— Begin —

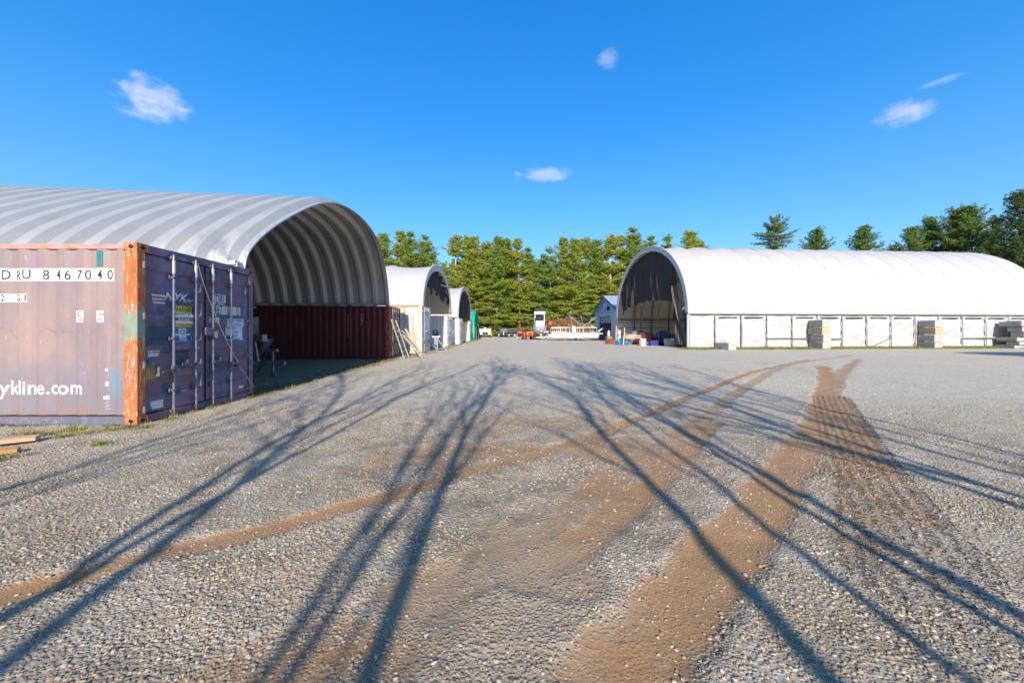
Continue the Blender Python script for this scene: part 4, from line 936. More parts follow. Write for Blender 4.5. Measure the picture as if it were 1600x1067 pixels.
# ---------------------------------------------------------------- outboard motor on a stand
O = thing('outboard_motor', 'grey outboard motor with a dark cowl clamped to a stand beside the white container', 'outboard motor', (-4.9, 24.6, zg(24.6)), R(15))
m = MB(); m.lathe((0, 0, 1.02), [(.0, 0), (.15, .0), (.19, .08), (.2, .2), (.17, .33), (.09, .4), (0, .41)], 16); m.build('cowl', MT['black'], O, smooth=True)
MB().box(-.22, .30, -.10, .10, .93, 1.01).build('tiller_bracket', MT['white'], O, bevel=.02)
m = MB(); m.prism([(-.12, .95), (.12, .95), (.08, .45), (-.08, .45)], lambda x, z: (x, -.06, z), lambda x, z: (x, .06, z)); m.box(-.2, .1, -.01, .01, .42, .45); m.tube([(-.15, 0, .32), (.17, 0, .32)], [.05, .03], 10); m.prism([(-.05, .3), (.1, .3), (.02, .12)], lambda x, z: (x, -.01, z), lambda x, z: (x, .01, z)); m.build('leg', MT['steel'], O, bevel=.01)
m = MB()
for k in range(3): 
    a = 2.1*k; m.bar((.19, 0, .32), (.19, .12*math.cos(a), .32+.12*math.sin(a)), .012, .07)
m.build('propeller', MT['black'], O)
m = MB(); m.bar((.1, -.25, 0), (.1, -.2, .95), .05, .05).bar((.1, .25, 0), (.1, .2, .95), .05, .05).bar((.1, -.22, .9), (.1, .22, .9), .12, .05).bar((.1, -.3, .05), (.75, -.3, .05), .05, .05).bar((.1, .3, .05), (.75, .3, .05), .05, .05).bar((.7, -.3, .06), (.1, -.22, .85), .04, .04).bar((.7, .3, .06), (.1, .22, .85), .04, .04)
m.build('stand', MT['steel'], O)
# ---------------------------------------------------------------- boats
def hull_mesh(L, B, H, bow=.9, n=18, open_=True, rise=.25):
    """stern at x = 0, bow at x = L, keel at z = 0"""
    m = MB(); sec = []
    for i in range(n+1):
        s = i/n; w = B/2*(1-max(0, (s-.35)/.65)**2.4*.985); kz = H*bow*max(0, (s-.55)/.45)**2.2*.8; sh = H+rise*s*s
        sec.append([(s*L, 0, kz), (s*L, -w*.72, kz+(sh-kz)*.28), (s*L, -w*.93, kz+(sh-kz)*.55), (s*L, -w, sh), (s*L, -w*.86, sh+.01), (s*L, -w*.8, sh-.16)])
    for sg in (1, -1):
        o = len(m.v)
        for c in sec: m.v += [(x, y*sg, z) for x, y, z in c]
        for i in range(n):
            for j in range(5): m.f.append((o+i*6+j, o+(i+1)*6+j, o+(i+1)*6+j+1, o+i*6+j+1))
        m.f.append(tuple(o+j for j in range(6))+((),)[0:0])
    o = len(m.v)
    for c in sec: x, y, z = c[5]; m.v += [(x, y, z), (x, -y, z)]
    for i in range(n): m.f.append((o+2*i, o+2*i+2, o+2*i+3, o+2*i+1))
    c = sec[0]; m.add([c[0], c[1], c[2], c[3], c[5], (0, -c[5][1], c[5][2]), (0, -c[3][1], c[3][2]), (0, -c[2][1], c[2][2]), (0, -c[1][1], c[1][2])], [tuple(range(9))])
    return m
def wheel(m_tyre, m_rim, c, axis, r, w):
    m_tyre.torus(c, axis, r-.085, .085, 24, 8); m_tyre.disc(c, axis, r-.08, w*.9); m_rim.disc(c, axis, r*.55, w*1.25)
def trailer(name, label, loc, rz, L, W, group=None, winch=True, r=.3):
    t = thing(name, label, 'trailer', loc, rz, group); f = MB()
    for s in (-1, 1):
        f.bar((0, s*W*.36, .42), (L*.62, s*W*.36, .42), .07, .1); f.bar((L*.62, s*W*.36, .42), (L*.95, 0, .42), .07, .1); f.bar((.2, s*W*.3, .6), (L*.6, s*W*.3, .6), .1, .06)
        for x in (.4, L*.5): f.bar((x, s*W*.36, .42), (x, s*W*.3, .6), .05, .05)
    f.bar((.1, -W/2+.1, .42), (.1, W/2-.1, .42), .06, .08).bar((L*.32, -W/2, .32), (L*.32, W/2, .32), .07, .07).bar((L*.9, 0, .42), (L*1.12, 0, .42), .08, .1)
    f.build('frame', MT['steel'] if 'pontoon' not in label else MT['alu'], t)
    for s in (-1, 1):
        ty, ri = MB(), MB(); wheel(ty, ri, (L*.32, s*(W/2+.05), r), (0, 1, 0), r, .18); w_ = ty.build('wheel', MT['rubber'], t, smooth=True); ri.build('rim', MT['white'], w_)
        fd = MB(); fd.grid(10, 1, lambda u, v: (L*.32-(r+.07)*math.cos(math.pi*u), s*(W/2+.05)+(v-.5)*.24, r+(r+.07)*math.sin(math.pi*u)*.95)); fd.build('mudguard', MT['steel'], t, solid=.01)
    j = MB(); j.tube([(L*1.02, .1, .05), (L*1.02, .1, .75)], .03, 8); j.disc((L*1.02, .1, .07), (0, 1, 0), .08, .05); j.build('jack', MT['steel'], t)
    if winch: w = MB(); w.bar((L*.93, 0, .45), (L*.90, 0, 1.15), .07, .07).box(L*.88, L*.98, -.1, .1, 1.05, 1.25); w.build('winch_post', MT['steel'], t)
    return t
whull = simple('white_gelcoat', (.74, .75, .74), .3, 0, .1, 2); bhull = simple('blue_grey_gelcoat', (.16, .22, .32), .35, 0, .2, 2); ghull = simple('grey_aluminium_hull', (.42, .44, .45), .4, .4, .2, 3)
glass = Mat('dark_glass', (.02, .025, .03), .08, 0, .7).m
# boat stored in the steel arch
b = thing('fishing_boat', 'white bowed small boat parked inside the steel arch, only its bow showing', 'boat', (-11.95, 11.4, .68), R(-3))
hull_mesh(4.6, 1.8, .78, .95, rise=.3).build('hull', simple('dull_grey_hull', (.3, .3, .29), .5), b, smooth=True); m = MB(); m.tube([(3.6, -.5, 1.0), (3.95, -.35, 1.32), (4.5, 0, 1.36)], .018, 6).tube([(3.6, .5, 1.0), (3.95, .35, 1.32), (4.5, 0, 1.36)], .018, 6).tube([(2.9, -.7, 1.0), (3.3, -.6, 2.0)], .015, 6); m.build('bow_rail', MT['galv'], b)
trailer('boat_trailer', 'dark boat trailer under the small boat inside the steel arch', (-11.4, 11.4, .0), R(-3), 4.3, 1.7)
b = thing('seat_frame', 'slanted blue grey chair like frame standing in the shade of the steel arch', 'chair', (-8.25, 12.1, .0), R(10))
m = MB(); m.grid(8, 3, lambda u, v: (.15+.35*u+.08*math.sin(3*u), -.25+.5*v, .55+.55*u)); m.grid(8, 3, lambda u, v: (-.2+.4*u, -.25+.5*v, .52+.0*u)); m.build('seat_shell', simple('blue_grey_plastic', (.09, .115, .17), .5), b, solid=.03)
m = MB()
for s in (-.24, .24): m.bar((.1, s, 0), (.55, s, 1.12), .04, .05).bar((-.2, s, 0), (-.15, s, .52), .04, .05).bar((-.2, s, .5), (.3, s, .5), .04, .05)
m.build('leg_frame', simple('dim_frame_metal', (.12, .125, .13), .5, .3), b)
m = MB(); m.bar((0, 0, 0), (0, 0, .78), .05, .05).box(-.16, .16, -.05, .05, .70, .78).box(-.1, .1, -.1, .1, 0, .02); o = m.build('support_stand', MT['steel'], None, loc=(-7.55, 12.1, 0)); tag(o, 'short dark steel stand on the shaded ground under the steel arch', 'stand')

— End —

■ Directions ■
Leave out the pictures and transcribe everything else exactly.

■ Response to the task ■
Continue the Blender Python script for this scene: part 4, from line 936. More parts follow. Write for Blender 4.5. Measure the picture as if it were 1600x1067 pixels.
# ---------------------------------------------------------------- outboard motor on a stand
O = thing('outboard_motor', 'grey outboard motor with a dark cowl clamped to a stand beside the white container', 'outboard motor', (-4.9, 24.6, zg(24.6)), R(15))
m = MB(); m.lathe((0, 0, 1.02), [(.0, 0), (.15, .0), (.19, .08), (.2, .2), (.17, .33), (.09, .4), (0, .41)], 16); m.build('cowl', MT['black'], O, smooth=True)
MB().box(-.22, .30, -.10, .10, .93, 1.01).build('tiller_bracket', MT['white'], O, bevel=.02)
m = MB(); m.prism([(-.12, .95), (.12, .95), (.08, .45), (-.08, .45)], lambda x, z: (x, -.06, z), lambda x, z: (x, .06, z)); m.box(-.2, .1, -.01, .01, .42, .45); m.tube([(-.15, 0, .32), (.17, 0, .32)], [.05, .03], 10); m.prism([(-.05, .3), (.1, .3), (.02, .12)], lambda x, z: (x, -.01, z), lambda x, z: (x, .01, z)); m.build('leg', MT['steel'], O, bevel=.01)
m = MB()
for k in range(3): 
    a = 2.1*k; m.bar((.19, 0, .32), (.19, .12*math.cos(a), .32+.12*math.sin(a)), .012, .07)
m.build('propeller', MT['black'], O)
m = MB(); m.bar((.1, -.25, 0), (.1, -.2, .95), .05, .05).bar((.1, .25, 0), (.1, .2, .95), .05, .05).bar((.1, -.22, .9), (.1, .22, .9), .12, .05).bar((.1, -.3, .05), (.75, -.3, .05), .05, .05).bar((.1, .3, .05), (.75, .3, .05), .05, .05).bar((.7, -.3, .06), (.1, -.22, .85), .04, .04).bar((.7, .3, .06), (.1, .22, .85), .04, .04)
m.build('stand', MT['steel'], O)
# ---------------------------------------------------------------- boats
def hull_mesh(L, B, H, bow=.9, n=18, open_=True, rise=.25):
    """stern at x = 0, bow at x = L, keel at z = 0"""
    m = MB(); sec = []
    for i in range(n+1):
        s = i/n; w = B/2*(1-max(0, (s-.35)/.65)**2.4*.985); kz = H*bow*max(0, (s-.55)/.45)**2.2*.8; sh = H+rise*s*s
        sec.append([(s*L, 0, kz), (s*L, -w*.72, kz+(sh-kz)*.28), (s*L, -w*.93, kz+(sh-kz)*.55), (s*L, -w, sh), (s*L, -w*.86, sh+.01), (s*L, -w*.8, sh-.16)])
    for sg in (1, -1):
        o = len(m.v)
        for c in sec: m.v += [(x, y*sg, z) for x, y, z in c]
        for i in range(n):
            for j in range(5): m.f.append((o+i*6+j, o+(i+1)*6+j, o+(i+1)*6+j+1, o+i*6+j+1))
        m.f.append(tuple(o+j for j in range(6))+((),)[0:0])
    o = len(m.v)
    for c in sec: x, y, z = c[5]; m.v += [(x, y, z), (x, -y, z)]
    for i in range(n): m.f.append((o+2*i, o+2*i+2, o+2*i+3, o+2*i+1))
    c = sec[0]; m.add([c[0], c[1], c[2], c[3], c[5], (0, -c[5][1], c[5][2]), (0, -c[3][1], c[3][2]), (0, -c[2][1], c[2][2]), (0, -c[1][1], c[1][2])], [tuple(range(9))])
    return m
def wheel(m_tyre, m_rim, c, axis, r, w):
    m_tyre.torus(c, axis, r-.085, .085, 24, 8); m_tyre.disc(c, axis, r-.08, w*.9); m_rim.disc(c, axis, r*.55, w*1.25)
def trailer(name, label, loc, rz, L, W, group=None, winch=True, r=.3):
    t = thing(name, label, 'trailer', loc, rz, group); f = MB()
    for s in (-1, 1):
        f.bar((0, s*W*.36, .42), (L*.62, s*W*.36, .42), .07, .1); f.bar((L*.62, s*W*.36, .42), (L*.95, 0, .42), .07, .1); f.bar((.2, s*W*.3, .6), (L*.6, s*W*.3, .6), .1, .06)
        for x in (.4, L*.5): f.bar((x, s*W*.36, .42), (x, s*W*.3, .6), .05, .05)
    f.bar((.1, -W/2+.1, .42), (.1, W/2-.1, .42), .06, .08).bar((L*.32, -W/2, .32), (L*.32, W/2, .32), .07, .07).bar((L*.9, 0, .42), (L*1.12, 0, .42), .08, .1)
    f.build('frame', MT['steel'] if 'pontoon' not in label else MT['alu'], t)
    for s in (-1, 1):
        ty, ri = MB(), MB(); wheel(ty, ri, (L*.32, s*(W/2+.05), r), (0, 1, 0), r, .18); w_ = ty.build('wheel', MT['rubber'], t, smooth=True); ri.build('rim', MT['white'], w_)
        fd = MB(); fd.grid(10, 1, lambda u, v: (L*.32-(r+.07)*math.cos(math.pi*u), s*(W/2+.05)+(v-.5)*.24, r+(r+.07)*math.sin(math.pi*u)*.95)); fd.build('mudguard', MT['steel'], t, solid=.01)
    j = MB(); j.tube([(L*1.02, .1, .05), (L*1.02, .1, .75)], .03, 8); j.disc((L*1.02, .1, .07), (0, 1, 0), .08, .05); j.build('jack', MT['steel'], t)
    if winch: w = MB(); w.bar((L*.93, 0, .45), (L*.90, 0, 1.15), .07, .07).box(L*.88, L*.98, -.1, .1, 1.05, 1.25); w.build('winch_post', MT['steel'], t)
    return t
whull = simple('white_gelcoat', (.74, .75, .74), .3, 0, .1, 2); bhull = simple('blue_grey_gelcoat', (.16, .22, .32), .35, 0, .2, 2); ghull = simple('grey_aluminium_hull', (.42, .44, .45), .4, .4, .2, 3)
glass = Mat('dark_glass', (.02, .025, .03), .08, 0, .7).m
# boat stored in the steel arch
b = thing('fishing_boat', 'white bowed small boat parked inside the steel arch, only its bow showing', 'boat', (-11.95, 11.4, .68), R(-3))
hull_mesh(4.6, 1.8, .78, .95, rise=.3).build('hull', simple('dull_grey_hull', (.3, .3, .29), .5), b, smooth=True); m = MB(); m.tube([(3.6, -.5, 1.0), (3.95, -.35, 1.32), (4.5, 0, 1.36)], .018, 6).tube([(3.6, .5, 1.0), (3.95, .35, 1.32), (4.5, 0, 1.36)], .018, 6).tube([(2.9, -.7, 1.0), (3.3, -.6, 2.0)], .015, 6); m.build('bow_rail', MT['galv'], b)
trailer('boat_trailer', 'dark boat trailer under the small boat inside the steel arch', (-11.4, 11.4, .0), R(-3), 4.3, 1.7)
b = thing('seat_frame', 'slanted blue grey chair like frame standing in the shade of the steel arch', 'chair', (-8.25, 12.1, .0), R(10))
m = MB(); m.grid(8, 3, lambda u, v: (.15+.35*u+.08*math.sin(3*u), -.25+.5*v, .55+.55*u)); m.grid(8, 3, lambda u, v: (-.2+.4*u, -.25+.5*v, .52+.0*u)); m.build('seat_shell', simple('blue_grey_plastic', (.09, .115, .17), .5), b, solid=.03)
m = MB()
for s in (-.24, .24): m.bar((.1, s, 0), (.55, s, 1.12), .04, .05).bar((-.2, s, 0), (-.15, s, .52), .04, .05).bar((-.2, s, .5), (.3, s, .5), .04, .05)
m.build('leg_frame', simple('dim_frame_metal', (.12, .125, .13), .5, .3), b)
m = MB(); m.bar((0, 0, 0), (0, 0, .78), .05, .05).box(-.16, .16, -.05, .05, .70, .78).box(-.1, .1, -.1, .1, 0, .02); o = m.build('support_stand', MT['steel'], None, loc=(-7.55, 12.1, 0)); tag(o, 'short dark steel stand on the shaded ground under the steel arch', 'stand')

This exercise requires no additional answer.